Seguiamo l’esempio dei pastori e dei Magi, cari fratelli: inginocchiamoci in adorazione dinanzi al Re Bambino, nel Cui sguardo possiamo vedere la tenerezza e la dolcezza dell’Emmanuele. Inginocchiamoci ai piedi della Croce, contemplando lo sguardo sofferente e straziato di Cristo Sommo Sacerdote che Si immola per noi al Padre. Inginocchiamoci ai piedi dell’altare, sul quale si rinnova il Sacrificio del Calvario per la salvezza di molti. Perché a quanti Lo hanno accolto, il Signore ha dato il potere di diventare figli di Dio, a coloro che credono nel Suo nome, i quali non da sangue, né da volere di carne, né da volere di uomo, ma da Dio sono stati generati (Gv 1, 12-13). Vedremo così compiersi le parole di Maria Santissima: misericordia ejus a progenie in progenies timentibus eum, la sua misericordia si stende di generazione in generazione su quelli che lo temono.
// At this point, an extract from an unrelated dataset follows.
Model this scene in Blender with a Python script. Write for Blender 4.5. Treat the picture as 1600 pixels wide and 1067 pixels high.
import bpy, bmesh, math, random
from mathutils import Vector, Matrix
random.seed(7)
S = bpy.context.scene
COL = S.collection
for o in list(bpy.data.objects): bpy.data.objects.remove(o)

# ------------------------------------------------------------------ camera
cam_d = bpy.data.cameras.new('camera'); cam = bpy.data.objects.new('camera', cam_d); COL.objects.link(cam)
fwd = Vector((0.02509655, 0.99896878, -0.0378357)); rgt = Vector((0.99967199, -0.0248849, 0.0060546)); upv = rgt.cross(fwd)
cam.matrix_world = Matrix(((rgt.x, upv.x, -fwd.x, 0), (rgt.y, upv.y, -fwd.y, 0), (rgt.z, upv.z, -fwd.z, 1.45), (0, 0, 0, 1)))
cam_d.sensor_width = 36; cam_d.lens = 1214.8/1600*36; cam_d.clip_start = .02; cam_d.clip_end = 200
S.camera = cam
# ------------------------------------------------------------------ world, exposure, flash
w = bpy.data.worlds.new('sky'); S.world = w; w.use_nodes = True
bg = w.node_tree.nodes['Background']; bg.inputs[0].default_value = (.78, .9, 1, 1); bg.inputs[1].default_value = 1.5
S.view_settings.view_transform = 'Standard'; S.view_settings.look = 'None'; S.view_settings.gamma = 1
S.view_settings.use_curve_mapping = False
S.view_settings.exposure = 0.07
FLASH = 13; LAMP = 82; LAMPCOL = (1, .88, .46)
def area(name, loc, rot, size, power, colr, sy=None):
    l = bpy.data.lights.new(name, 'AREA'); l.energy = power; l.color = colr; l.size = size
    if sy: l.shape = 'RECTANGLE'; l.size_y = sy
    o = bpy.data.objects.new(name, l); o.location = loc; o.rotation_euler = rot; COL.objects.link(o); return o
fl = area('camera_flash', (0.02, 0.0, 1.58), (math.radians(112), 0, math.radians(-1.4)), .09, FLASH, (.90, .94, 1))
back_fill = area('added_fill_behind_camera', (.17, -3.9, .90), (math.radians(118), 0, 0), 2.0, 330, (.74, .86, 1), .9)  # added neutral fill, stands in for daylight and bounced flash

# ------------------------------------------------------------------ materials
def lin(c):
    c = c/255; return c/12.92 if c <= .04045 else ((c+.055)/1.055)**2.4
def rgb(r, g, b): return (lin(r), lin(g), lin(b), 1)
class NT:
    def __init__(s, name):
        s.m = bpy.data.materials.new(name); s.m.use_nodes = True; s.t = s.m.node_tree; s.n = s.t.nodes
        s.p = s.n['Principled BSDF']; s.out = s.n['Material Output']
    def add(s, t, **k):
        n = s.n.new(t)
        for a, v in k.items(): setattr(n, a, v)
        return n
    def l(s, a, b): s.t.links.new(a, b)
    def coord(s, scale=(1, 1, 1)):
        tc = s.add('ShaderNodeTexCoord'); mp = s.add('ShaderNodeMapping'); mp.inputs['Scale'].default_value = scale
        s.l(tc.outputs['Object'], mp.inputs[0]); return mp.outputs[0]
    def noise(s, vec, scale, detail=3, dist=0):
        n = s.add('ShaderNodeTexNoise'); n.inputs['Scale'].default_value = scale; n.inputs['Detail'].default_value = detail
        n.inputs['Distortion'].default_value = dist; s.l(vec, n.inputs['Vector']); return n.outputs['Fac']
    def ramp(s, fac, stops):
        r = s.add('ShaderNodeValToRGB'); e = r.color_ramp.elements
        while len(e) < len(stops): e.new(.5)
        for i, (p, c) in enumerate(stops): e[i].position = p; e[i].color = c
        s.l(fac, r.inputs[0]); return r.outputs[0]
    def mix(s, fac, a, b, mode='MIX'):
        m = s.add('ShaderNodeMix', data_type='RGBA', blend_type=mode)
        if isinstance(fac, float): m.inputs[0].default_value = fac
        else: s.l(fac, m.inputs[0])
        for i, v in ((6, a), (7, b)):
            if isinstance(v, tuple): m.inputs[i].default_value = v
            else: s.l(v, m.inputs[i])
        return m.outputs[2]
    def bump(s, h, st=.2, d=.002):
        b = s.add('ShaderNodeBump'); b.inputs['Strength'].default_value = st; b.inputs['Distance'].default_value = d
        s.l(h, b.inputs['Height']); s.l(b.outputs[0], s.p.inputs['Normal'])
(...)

Cari fratelli, permettetemi di rivolgere a tutti voi le parole del Signore ai Suoi Discepoli: Coraggio, sono io; non abbiate paura! (Mt 14, 27). Fate del vostro cuore la mangiatoia in cui la Vergine Santissima ponga il Neonato Gesù: quanto più essa sarà spoglia e povera, tanto più vi risplenderà l’Ospite divino e la Sua augusta Madre. Non sia turbato il vostro cuore (Gv 14, 1), nonostante l’apparente trionfo del Nemico e dei suoi servi, nonostante il tradimento della Gerarchia. Quando queste cose cominceranno ad avvenire, dice la Scrittura, rialzatevi, levate il capo, perché la vostra redenzione è vicina (Lc 21, 28). E così sia.